Lee membuktikan bahwa meritokrasi akan mampu mengubah bangsa yang terpecah belah dan tertinggal, dapat berubah menjadi bangsa yang bersatu dan maju. Kerja keras, disiplin, dan efisiensi menjadi pegangan dalam kehidupan bangsa Singapura sehingga mereka dapat bangga dengan pencapaian pembangunan selama Lee Kuan Yew memerintah dan sesudahnya.

Sekarang tinggal bagaimana para penerusnya memelihara prestasi fenomenal ini karena sudah mulai ada suara-suara generasi muda Singapura yang mengkritik kebijakan ”One Stop Economy” di mana pertumbuhan ekonomi dan stabilitas politik menjadi primadona pembangunan dengan mengorbankan hak sipil dan demokrasi c.q. kebebasan berbicara.

Terlepas dari kekurangannya selama memimpin, masa duka selama seminggu ini dan antrean masyarakat Singapura yang ingin menyampaikan penghormatan terakhir kepada bapak bangsa Singapura yang berkilometer membuktikan simpati, penghargaan, dan rasa hormat masyarakat Singapura kepada Lee Kuan Yew sebagai pemimpin dan bapak bangsa Singapura.

Sebagai sesama warga Asia Tenggara, kita angkat topi atas jasajasa beliau dan kepemimpinannya yang telah menaikkan pamor bangsa-bangsa di kawasan Asia Tenggara.
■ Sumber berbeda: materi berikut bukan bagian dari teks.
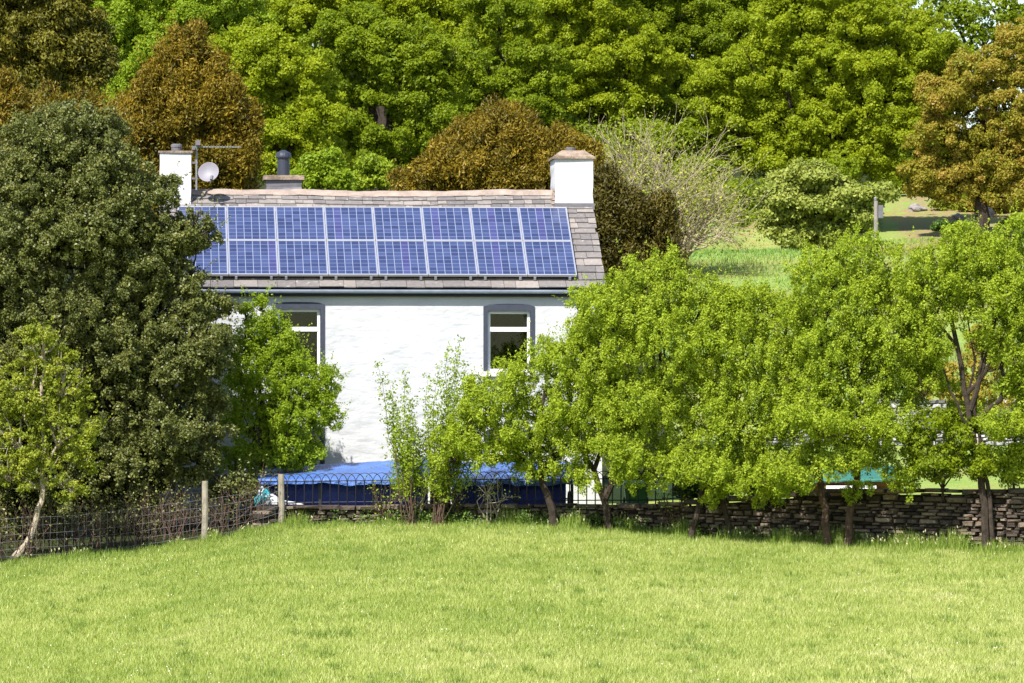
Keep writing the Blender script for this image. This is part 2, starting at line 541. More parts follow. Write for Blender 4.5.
def leaf_quads(pos, nrm, L, W, along=None):
    n = len(pos)
    r = rng.normal(size=(n, 3))
    if along is not None:
        r = r * 0.5 + along
    t = unit(r - nrm * np.sum(r * nrm, 1, keepdims=True))
    b = np.cross(nrm, t)
    L = L[:, None]
    W = W[:, None]
    v = np.empty((n, 4, 3), np.float32)
    v[:, 0] = pos - t * L * 0.5
    v[:, 1] = pos + b * W * 0.5 + t * L * 0.05 - nrm * W * 0.18
    v[:, 2] = pos + t * L * 0.5
    v[:, 3] = pos - b * W * 0.5 + t * L * 0.05 - nrm * W * 0.18
    return v


def crown(name, lobes, mat, leaf, puff, cover=1.7, aspect=0.6, flat=0.75, back=0.35, fill=0.8, spread=0.35,
          upbias=0.5, spiky=0.0, along=None, gaps=0.0, bottom=0.35, sub=5, subflat=0.8, shoots=0, shoot_len=0.35, nrand=0.8, warp=0.22, inner=0.0):
    """lobes: list of (centre, radii) in metres -> one mesh of leaf-sized faces gathered in clumps"""
    Cs, Os, Rs, Vs = [], [], [], []
    if sub:
        ex = []
        for c, r in lobes:
            r = np.maximum(np.asarray(r) - 0.5 * puff, 0.45 * np.asarray(r))
            ex.append((c, r * 0.74))
            dd = unit(rng.normal(size=(sub, 3)) + np.array([0, -0.35, 0.15]))
            for d in dd:
                k = rng.uniform(0.36, 0.60)
                rr = np.array([r[0], r[1], r[2]])
                g = (rr[0] * rr[1] * rr[2]) ** (1 / 3) * k
                ex.append((c + d * rr * (1.06 - k * 0.6) * rng.uniform(0.9, 1.1), np.array([g * 1.12, g * 1.12, g * subflat])))
        lobes = ex
    cen = np.array([l[0] for l in lobes], float)
    rad = np.array([l[1] for l in lobes], float)
    fl_v, fl_r = [], []
    la = leaf * leaf * aspect * 0.5
    for i in range(len(lobes)):
        c, r = cen[i], rad[i]
        re = (r[0] * r[1] * r[2]) ** (1 / 3)
        area = 4 * math.pi * re * re
        n = int(area / (math.pi * puff * puff) * 1.5) + 6
        d = unit(rng.normal(size=(n, 3)))
        f = rng.uniform(0.80 - inner, 1.10, (n, 1)) + spiky * rng.random((n, 1)) ** 4
        p = c + d * r * f
        keep = np.ones(n, bool)
        for j in range(len(lobes)):
            if j != i:
                q = (p - cen[j]) / rad[j]
                keep &= (np.sum(q * q, 1) > 0.55)
        keep &= ~((d[:, 1] > 0.25) & (rng.random(n) > back))
        keep &= ~((d[:, 2] < -0.45) & (rng.random(n) > bottom))
        keep &= rng.random(n) >= gaps
        p, d = p[keep], d[keep]
        Cs.append(p)
        Os.append(unit(d / r))
        Rs.append(puff * np.clip(rng.lognormal(-0.12, 0.38, len(p)), 0.4, 1.7))
        # inner, coarser leaves close the heart of the crown
        nf = int(area * fill / (la * 4))
        d2 = unit(rng.normal(size=(nf, 3)))
        p2 = c + d2 * r * rng.uniform(0.5, 0.8, (nf, 1))
        k2 = ~((d2[:, 1] > 0.4) & (rng.random(nf) > back))
        p2 = p2[k2]
        if len(p2):
            nn = unit(d2[k2] + 0.8 * rng.normal(size=p2.shape))
            s = leaf * 2 * rng.uniform(0.7, 1.2, len(p2))
            fl_v.append(leaf_quads(p2, nn, s, s * aspect))
            fl_r.append(rng.uniform(0.0, 0.6, len(p2)))
    C, O, R = np.concatenate(Cs), np.concatenate(Os), np.concatenate(Rs)
    if warp:
        # uneven outline: the clumps drift with a coarse wave through the crown
        sc = float(np.median(rad)) * 1.5
        ph = rng.uniform(0, 6.28, (4, 3))
        C = C + warp * sc * 0.5 * (np.sin(C[:, [1, 2, 0]] * 2.6 / sc + ph[0]) * np.sin(C[:, [2, 0, 1]] * 1.7 / sc + ph[1]) + 0.6 * np.sin(C[:, [2, 0, 1]] * 5.3 / sc + ph[2]))
    tone = np.clip(rng.normal(0.5, 0.17, len(C)), 0, 1)
    cnt = np.maximum(4, (cover * 2 * math.pi * R * R / la * rng.uniform(0.7, 1.2, len(C))).astype(int))
    idx = np.repeat(np.arange(len(C)), cnt)
    n = len(idx)
    d = unit(rng.normal(size=(n, 3)) + 0.75 * unit(O[idx] + np.array([0, 0, upbias])))
    rr = rng.uniform(0.35, 1.0, (n, 1)) ** 0.6
    pos = C[idx] + d * R[idx][:, None] * rr * np.array([1, 1, flat]) + rng.normal(size=(n, 3)) * leaf * spread
    nrm = unit(d + np.array([0, 0, 0.35]) + nrand * rng.normal(size=(n, 3)))
    s = leaf * rng.uniform(0.6, 1.35, n)
    al = None
    if along is not None:
        al = O[idx] * 0.8 + np.array(along)
    q = leaf_quads(pos, nrm, s, s * aspect, al)
    rn = np.clip(0.6 * tone[idx] + 0.4 * rng.random(n), 0, 1)
    if shoots:
        up = np.where((O[:, 2] > -0.25) & (rng.random(len(C)) < shoots))[0]
        for k in up:
            dv = unit(O[k] * 0.9 + np.array([0, 0, 0.7]) + rng.normal(size=3) * 0.25)
            Ls = shoot_len * rng.uniform(0.5, 1.3)
            m = int(14 * Ls / shoot_len) + 4
            tt = rng.random(m)
            pp = C[k] + dv * (R[k] * 0.6 + Ls * tt[:, None]) + rng.normal(size=(m, 3)) * leaf * 0.7 * (1.15 - tt[:, None])
            ss = leaf * rng.uniform(0.6, 1.1, m)
            fl_v.append(leaf_quads(pp, unit(rng.normal(size=(m, 3)) + np.array([0, -.3, .4])), ss, ss * aspect))
            fl_r.append(np.clip(0.35 + 0.5 * rng.random(m), 0, 1))
    if fl_v:
        q = np.concatenate([q] + fl_v)
        rn = np.concatenate([rn] + fl_r)
    return np_mesh(name, q, 4, rn)


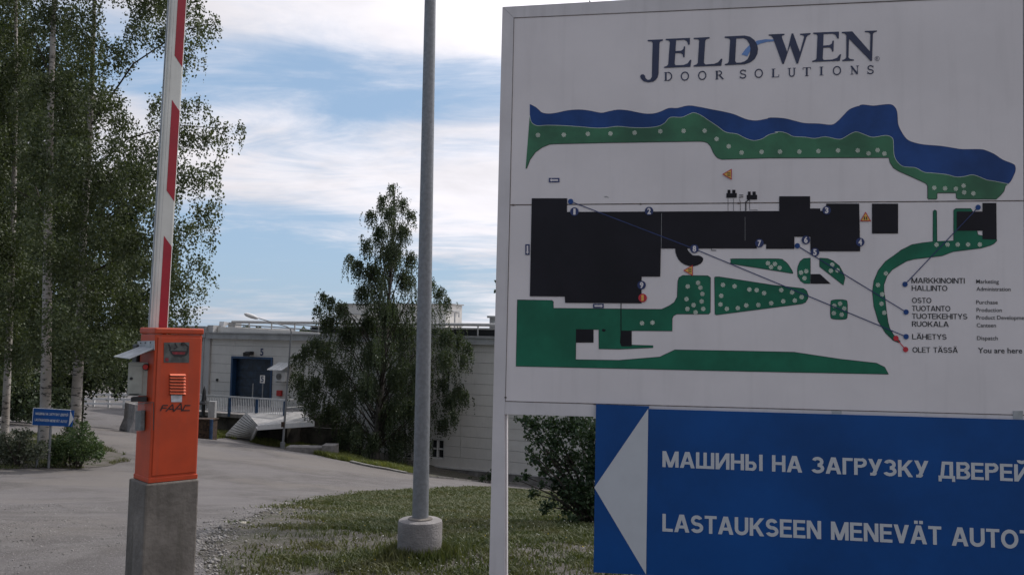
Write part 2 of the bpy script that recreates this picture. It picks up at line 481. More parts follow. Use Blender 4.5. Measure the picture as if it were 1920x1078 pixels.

Lee menunjukkan bahwa pemimpin yang memiliki visi akan mampu mengubah bangsanya, sekalipun dengan keterbatasan sumber daya alam yang ada.

Singapura beruntung memiliki pemimpin sekaliber Lee Kuan Yew. Kepergian Lee adalah kehilangan besar, tidak hanyabagi Singapura, tetapijuga bagi ASEAN dan dunia. Selamat jalan Lee.